Though the RER C is not going to Versailles Rive Gauche, you can get to Versailles if you use the bus. There are instructions on the official website.

The underground passageway which leads to the Arc de Triomphe will probably be closed, if it isn't already, and there's no other way to get to the top.

The Louvre will be closed tomorrow and Musee d'Orsay will close off certain areas, while they protect artwork stored on lower levels. I would expect this would continue at other museums, as well - check before you go.

The city is planning to install flood barriers at several Metro stations when it becomes necessary, so these will not be accessible. I would check the website for daily updates.

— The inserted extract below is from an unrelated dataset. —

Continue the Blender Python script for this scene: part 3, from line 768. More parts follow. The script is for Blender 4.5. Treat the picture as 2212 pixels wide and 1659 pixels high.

Some bus routes which run alongside the river might be rerouted while the river remains high. This was the case late this afternoon near Bastille. If you're going to either airport, you should allow much more time than you planned. Traffic is not moving anywhere quickly.

The Seine's current is moving at more than 5 km/minute - city officials are warning people to stay off the lower quais or anywhere there is high water present. If you want to take photos, stay on the bridges.

Posted by
101 posts

Bah. Who would have thought when I booked my flight in January that this would happen. Im in chilly london right now and taking the eurostar on Saturday for 5 nights.

Posted by
9730 posts

I know Debbie-- I keep thinking of people here to enjoy May/June in Paris . . .what a drag.

I'm not sure why other museums that aren't along the Seine would close down, this is very localized to the immediate environs of the Seine. The Louvre and the Orsay, of course, line the Seine longways in both cases. I suppose maybe the Quai Branly, but they haven't indicated that they're closing.

Posted by
2466 posts

It depends on what the museums have stored in underground vaults. If it's thought that water might enter the storage facilities, a portion or all of the museum would be closed, while they re-arrange things. Obviously, this would also be a security concern, so some areas might be closed to the public during this time.

The Louvre has an enormous amount of art stored underground, so it will take longer to move it to higher ground.

Anyone headed outside of Paris should be watching the weather reports. Though the water is receding somewhat in certain areas, it will take a couple of weeks for everything to dry out. Many areas do not have electricity and the water won't be safe to drink for awhile. So, call your hotel or host to make certain that they will be able to honor your reservation.

Not a good year for anyone, unfortunately.

Posted by
15620 posts

Commentators for the French Open mentioned that the organizers were letting fans into the main courts without tickets because so many of the ticket-holders were staying away due to the weather and the stands were nearly empty. Of course, that may be purely surmise on the part of the commentators.

Posted by
10254 posts

I didn't read the article, but if other museums shut it's so their crews are freed up to help museums that are moving works. Additionally, all these places have vaults going many levels underground.

Posted by
1338 posts

Chambord has had some flooding. So they're not open. I've also heard a lot more routes are closed.
Today in Loches the river is just a little bit lower than it was yesterday...fortunately.
As far as I know, Amboise is fine. Their facebook page posted a pic showing the chateau today and last year and comparing the river

Posted by
1097 posts

My heart goes out to all of the folks who unfortunately planned their vacations for this time, and for those who are living there and having to deal with this. I hope it clears soon.
We land in Paris three weeks from today, and are joining the RS Best of France My Way tour on June 28. Between the strikes, the weather and the political climate... well, I don't know what to think!